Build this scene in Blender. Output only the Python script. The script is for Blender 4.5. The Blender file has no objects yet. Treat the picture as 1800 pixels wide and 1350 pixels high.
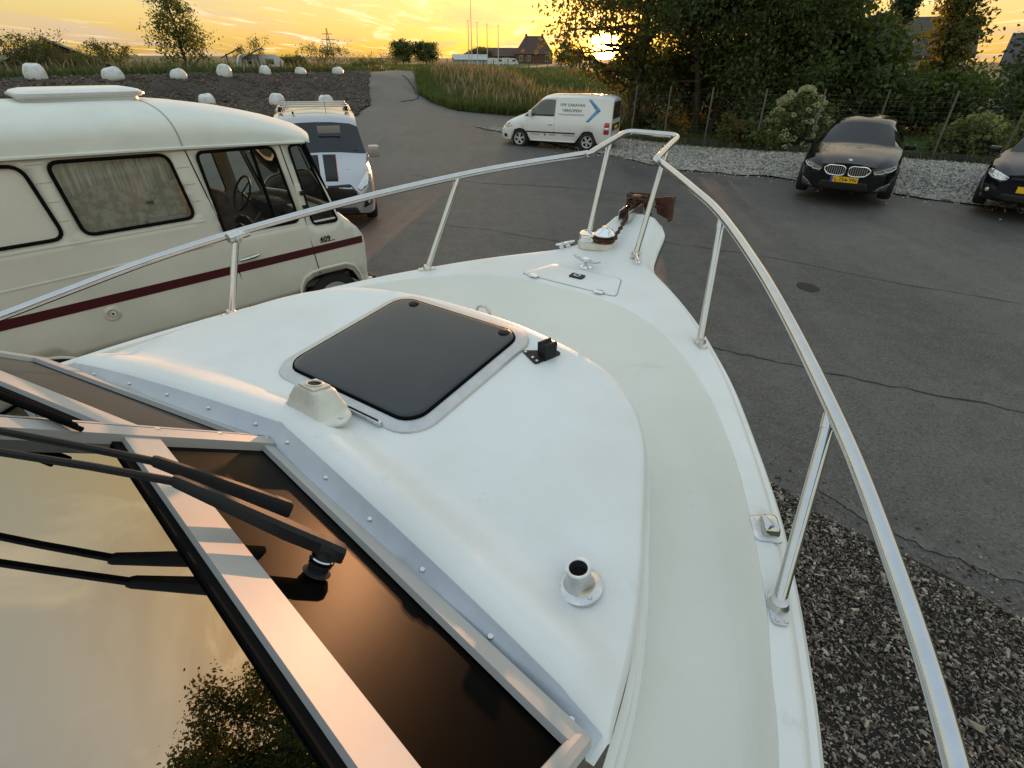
import bpy, bmesh, math, random
import numpy as np
from mathutils import Vector, Matrix, Euler
from mathutils.bvhtree import BVHTree
from mathutils.geometry import delaunay_2d_cdt
random.seed(7)
RNG = np.random.default_rng(11)
C = bpy.context.scene.collection
SC = bpy.context.scene
PI = math.pi
R = math.radians

# ------------------------------------------------------------------ camera, sky, sun, exposure
EYE = 2.95
cam = bpy.data.cameras.new('camera')
cam.sensor_width = 36.0
cam.lens = 909.9 / 1800 * 36
cam.clip_start = 0.02
cam.clip_end = 6000
camo = bpy.data.objects.new('camera', cam)
C.objects.link(camo)
_p, _r = R(32.1687), R(0.45705)
_f = Vector((0, math.cos(_p), -math.sin(_p)))
_u0 = Vector((1, 0, 0)).cross(_f)
_rt = math.cos(_r) * Vector((1, 0, 0)) + math.sin(_r) * _u0
_up = -math.sin(_r) * Vector((1, 0, 0)) + math.cos(_r) * _u0
camo.matrix_world = Matrix(((_rt.x, _up.x, -_f.x, 0), (_rt.y, _up.y, -_f.y, 0), (_rt.z, _up.z, -_f.z, EYE), (0, 0, 0, 1)))
SC.camera = camo

SUN_AZ, SUN_EL = R(8.45), R(2.8)
sun_dir = Vector((math.sin(SUN_AZ) * math.cos(SUN_EL), math.cos(SUN_AZ) * math.cos(SUN_EL), math.sin(SUN_EL)))
SKY_STRENGTH = 0.15
world = bpy.data.worlds.new('World')
SC.world = world
world.use_nodes = True
nt = world.node_tree
nt.nodes.clear()
def wn(t, **k):
    n = nt.nodes.new(t)
    for a, b in k.items():
        setattr(n, a, b)
    return n
def wmath(op, a, b=None, clamp=False):
    n = wn('ShaderNodeMath', operation=op, use_clamp=clamp)
    for i, v in enumerate((a, b)):
        if v is None:
            continue
        if isinstance(v, (int, float)):
            n.inputs[i].default_value = v
        else:
            nt.links.new(v, n.inputs[i])
    return n.outputs[0]
sky = wn('ShaderNodeTexSky', sky_type='NISHITA', sun_disc=False)
sky.sun_elevation = R(1.6)
sky.sun_rotation = SUN_AZ
sky.altitude = 0
sky.air_density = 1.0
sky.dust_density = 1.6
sky.ozone_density = 1.2
geo = wn('ShaderNodeTexCoord')
norm = wn('ShaderNodeVectorMath', operation='NORMALIZE')
nt.links.new(geo.outputs['Generated'], norm.inputs[0])
sep = wn('ShaderNodeSeparateXYZ')
nt.links.new(norm.outputs[0], sep.inputs[0])
# thin streaky evening clouds, drawn on a plane of cloud far overhead
den = wmath('MAXIMUM', sep.outputs[2], 0.0)
den = wmath('ADD', den, 0.045)
cx_ = wmath('DIVIDE', sep.outputs[0], den)
cy_ = wmath('DIVIDE', sep.outputs[1], den)
comb = wn('ShaderNodeCombineXYZ')
nt.links.new(cx_, comb.inputs[0]); nt.links.new(cy_, comb.inputs[1])
mp = wn('ShaderNodeMapping')
mp.inputs['Rotation'].default_value = (0, 0, R(28))
mp.inputs['Scale'].default_value = (0.42, 0.16, 1)
mp.inputs['Location'].default_value = (2.35, 0.9, 0)
nt.links.new(comb.outputs[0], mp.inputs[0])
nz = wn('ShaderNodeTexNoise')
nz.inputs['Scale'].default_value = 1.0
nz.inputs['Detail'].default_value = 7
nz.inputs['Roughness'].default_value = 0.58
nz.inputs['Distortion'].default_value = 0.6
nt.links.new(mp.outputs[0], nz.inputs['Vector'])
def wramp(f, a, c):
    r = wn('ShaderNodeValToRGB')
    r.color_ramp.elements[0].position = a; r.color_ramp.elements[1].position = c
    nt.links.new(f, r.inputs[0])
    return r.outputs[0]
band = wramp(nz.outputs['Fac'], .50, .64)
mp2 = wn('ShaderNodeMapping')
mp2.inputs['Rotation'].default_value = (0, 0, R(-35)); mp2.inputs['Scale'].default_value = (1.1, .30, 1); mp2.inputs['Location'].default_value = (.4, 3.1, 0)
nt.links.new(comb.outputs[0], mp2.inputs[0])
nz2 = wn('ShaderNodeTexNoise')
nz2.inputs['Scale'].default_value = 1.0; nz2.inputs['Detail'].default_value = 8; nz2.inputs['Roughness'].default_value = .62; nz2.inputs['Distortion'].default_value = 1.2
nt.links.new(mp2.outputs[0], nz2.inputs['Vector'])
wisp = wramp(nz2.outputs['Fac'], .53, .74)
dt = wn('ShaderNodeVectorMath', operation='DOT_PRODUCT')
nt.links.new(norm.outputs[0], dt.inputs[0])
_sv = Vector((math.sin(SUN_AZ), math.cos(SUN_AZ), math.tan(R(0.95)))).normalized()      # refraction-flattened disc just over the field
dt.inputs[1].default_value = _sv
cosg = wmath('MINIMUM', dt.outputs['Value'], 1.0)
gam = wmath('ARCCOSINE', cosg)                      # angle from the sun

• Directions
Extract the lines exactly, please: the first line of the listing, the line with "R = math.radians", and every line between them, but no pictures.

• Task result
Build this scene in Blender. Output only the Python script. The script is for Blender 4.5. The Blender file has no objects yet. Treat the picture as 1800 pixels wide and 1350 pixels high.
import bpy, bmesh, math, random
import numpy as np
from mathutils import Vector, Matrix, Euler
from mathutils.bvhtree import BVHTree
from mathutils.geometry import delaunay_2d_cdt
random.seed(7)
RNG = np.random.default_rng(11)
C = bpy.context.scene.collection
SC = bpy.context.scene
PI = math.pi
R = math.radians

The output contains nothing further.